In het discours over Fries cultureel nationalisme wordt de moderne situatie nogal eens op het verleden teruggeprojecteerd en de indruk gewekt alsof in de tijd van Halbertsma de status van het Fries als taal al in het geding was. Maar dat was helemaal niet het geval. Enerzijds was er het Oudfries dat een bijzondere status had omdat er oude rechtsteksten bestonden in die taal, die ook nog eens internationaal bekend waren bij geleerden en juristen, en bovendien de indruk wekten op heel democratische principes te zijn gebouwd. Anderzijds was er het gesproken Fries en de status daarvan was te vergelijken met die van het Overijssels: het was een in talloze locale tongvallen bestaande streektaal, en als zodanig een ‘taal van het volk’. Het ging er Halbertsma om dat volk bij de maatschappelijke en politieke ontwikkelingen van zijn tijd te betrekken. De faam van de oude Friezen die vrij waren maar zich wel committeerden aan een democratische wet, en de moderne Friezen die Nederlanders waren maar vasthielden aan de taal van het volk, kon hij daar goed bij gebruiken. Hij heeft ook de dialecten van andere steden en provincies verzameld, en vooral in Overijssel gewerkt aan de ‘verheffing van het volk.’ Maar die Friezen spraken veel meer tot de verbeelding.

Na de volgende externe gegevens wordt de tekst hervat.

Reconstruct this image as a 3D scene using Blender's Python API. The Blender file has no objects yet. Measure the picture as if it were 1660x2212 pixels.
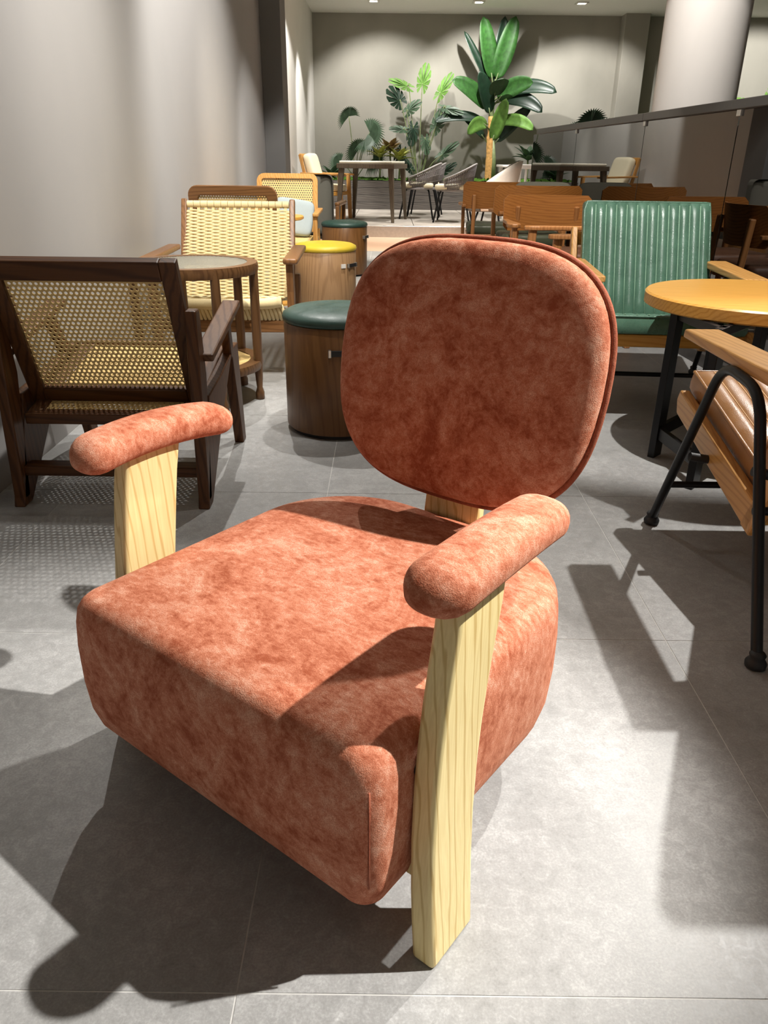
import bpy, math, random
from mathutils import Vector, Matrix, Euler
PI = math.pi
R = math.radians
scene = bpy.context.scene
COL = scene.collection

# ------------------------------------------------------------------ camera
cam_d = bpy.data.cameras.new('camera')
cam_d.sensor_fit = 'VERTICAL'
cam_d.sensor_height = 36.0
cam_d.lens = 36.0 * 1650 / 2212
cam_d.clip_start = 0.05
cam_d.clip_end = 100
cam = bpy.data.objects.new('camera', cam_d)
COL.objects.link(cam)
cam.matrix_world = (Matrix.Translation((0, 0, 1.0)) @ Matrix.Rotation(R(90 - 24.8), 4, 'X')
                    @ Matrix.Rotation(R(0.7), 4, 'Z'))
scene.camera = cam

# ------------------------------------------------------------------ world, exposure
world = bpy.data.worlds.new('world')
scene.world = world
world.use_nodes = True
world.node_tree.nodes['Background'].inputs[0].default_value = (1.0, 0.97, 0.93, 1)
world.node_tree.nodes['Background'].inputs[1].default_value = 0.25
vs = scene.view_settings
vs.view_transform = 'Standard'
vs.look = 'None'
vs.exposure = 0.0
vs.gamma = 1.0
vs.use_curve_mapping = False

# ------------------------------------------------------------------ ceiling spotlights of the shop
CEIL = 3.42
def spot(loc, target, watts, cone=60, blend=0.35, radius=0.03, color=(1.0, 0.93, 0.83)):
    d = bpy.data.lights.new('spot_lamp', 'SPOT')
    d.energy = watts
    d.spot_size = R(cone)
    d.spot_blend = blend
    d.shadow_soft_size = radius
    d.color = color
    o = bpy.data.objects.new('spot_lamp', d)
    COL.objects.link(o)
    o.location = loc
    o.rotation_euler = (Vector(target) - Vector(loc)).to_track_quat('-Z', 'Y').to_euler()
    return o
WH = (1.0, 0.975, 0.93)
# over the rust armchair
spot((2.40, 1.15, 3.36), (-0.14, 1.05, 0.30), 1450, 25, 0.6, 0.03, WH)
spot((2.46, 3.75, 3.36), (0.75, 0.85, 0.10), 820, 42, 0.7, 0.03, WH)
# over the left row
spot((-0.75, 4.60, 3.36), (-0.80, 2.40, 0.3), 340, 50, 1.0, 0.02, WH)
spot((-0.30, 2.20, 3.36), (-0.75, 4.05, 0.5), 440, 50, 1.0, 0.03, (1.0, 0.95, 0.86))
spot((0.10, 3.90, 3.36), (-0.30, 3.10, 0.0), 250, 48, 1.0, 0.03, WH)
spot((-0.10, 5.00, 3.36), (-0.70, 6.60, 0.6), 430, 48, 0.9, 0.03, (1.0, 0.92, 0.78))
spot((-0.20, 6.60, 3.36), (-0.55, 8.00, 0.4), 300, 50, 0.4, 0.03, WH)
# wall washers on the left wall
spot((0.15, 2.60, 3.36), (-1.25, 3.60, 1.3), 290, 80, 0.7, 0.06, WH)
spot((0.15, 4.90, 3.36), (-1.25, 5.70, 1.3), 430, 70, 0.6, 0.06, WH)
# over the right row
spot((1.00, 2.20, 3.36), (1.25, 3.55, 0.5), 560, 50, 0.3, 0.02, WH)
spot((0.90, 4.40, 3.36), (1.10, 6.00, 0.6), 380, 50, 0.5, 0.03, (1.0, 0.92, 0.78))
spot((1.00, 7.60, 3.36), (0.60, 9.90, 0.0), 1500, 46, 0.5, 0.03, (1.0, 0.92, 0.82))
# unseen fill lamps added behind the camera for bounce light
spot((0.80, -1.50, 3.36), (0.70, -2.6, 0.0), 520, 96, 0.5, 0.05, WH)
spot((3.60, -0.60, 3.36), (4.20, -1.0, 0.0), 420, 96, 0.5, 0.05, WH)
# terrace corner and planting
spot((-0.28, 14.70, 3.38), (-0.10, 16.20, 1.3), 300, 96, 0.5, 0.03, WH)
spot((1.49, 14.70, 3.38), (1.80, 16.20, 1.6), 320, 96, 0.5, 0.03, WH)
spot((3.22, 14.70, 3.38), (3.60, 16.20, 1.2), 300, 96, 0.5, 0.03, WH)
spot((-0.60, 11.4, 3.38), (-1.42, 13.0, 0.6), 380, 64, 0.4, 0.03, WH)
spot((-0.60, 13.2, 3.38), (-1.42, 14.4, 0.6), 320, 50, 0.4, 0.03, WH)
spot((0.60, 11.6, 3.38), (0.50, 12.5, 0.3), 420, 80, 0.5, 0.03, WH)
spot((2.30, 12.4, 3.38), (2.20, 13.0, 0.3), 420, 90, 0.5, 0.03, WH)
spot((2.00, 6.60, 3.38), (2.85, 8.30, 1.2), 360, 50, 0.25, 0.04, WH)
spot((6.20, 14.0, 3.38), (6.80, 16.4, 1.6), 600, 70, 0.4, 0.04, WH)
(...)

Was Halbertsma dan een Nederlands nationalist? Halbertsma zette zich in voor versterking van de Nederlandse samenleving. Maar dat betekende in zijn ogen niet het opgeven van individuele, locale en regionale verschillen ten gunste van een nationale eenvormigheid, en het kritiekloos steunen van de nationale autoriteiten. In die zin schuwde Halbertsma juist elk nationaal sentiment, of het nu Nederlands of Fries was. Zijn boodschap was die van ‘verscheidenheid in eenheid’, zoals Halbertsma dat op verschillendeplaatsen noemt. Maar die boodschap is wat te genuanceerd voor een model. Halbertsma houdt zich niet aan de regels. Dat heeft Dykstra met zijn proefschrift overtuigend laten zien.

Alpita de Jong

A. Dykstra, J.H. Halbertsma als lexicograaf. Studies over het Lexicon Frisicum (1872). Ljouwert/Leeuwarden: Fryske Akademy-Afûk, 2011.